For iOS I used the app Fiery Feeds to connect to my TT-RSS server over VPN to read my feeds.



Wednesday, July 4, 2018

Late night questions: Will duplicate rules be enforced even if the data load happens via the data loader?

While playing with Matching and Duplicate rules in Salesforce, I got a question on what the behavior would be if a record matching existing data was uploaded through the dataloader. The duplicate matching rules should kick-in but I had to try it out to see if for myself.

As with most doubts in Salesforce, this one could be easily tested using a developer sandbox.

Test Setup:

  1. Create and activate a contact matching rule to match contacts exactly on email and fuzzily (is that a valid word?) on the first name
  2. Create and activate a Duplicate matching rule to block creation of the duplicates. 
  3. Create a sample contact record using the default SFDC UI
  4. Download the record through SFDC Dataloader to serve as a CSV upload template
  5. Edit the downloaded file and remove the Id column. Change the first name to be close the initial value (say Rose to Rosey)
  6. Try to upload this file through the data loader

Data loader outputs an error to the error log:

"LASTNAME","FIRSTNAME","MAILINGSTREET","EMAIL","ERROR"
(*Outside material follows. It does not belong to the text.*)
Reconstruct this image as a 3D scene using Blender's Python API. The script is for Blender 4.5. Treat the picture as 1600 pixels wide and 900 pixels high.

"Test","Rosey","123 Main St","testemail@qqqqqqqqqqqq.com","Use one of these records?"

Use one of these records?
This is the default message configured on the Duplicate Matching rule. This clearly shows Duplicate rules are being enforced even when the dataloader is used to insert data

Interestingly, this behavior was the same even if the duplicate rule was set to Action On Create = Allow - you still get an error and the Contact is not created. This is different from what the SFDC UI would do - it would allow contact creation.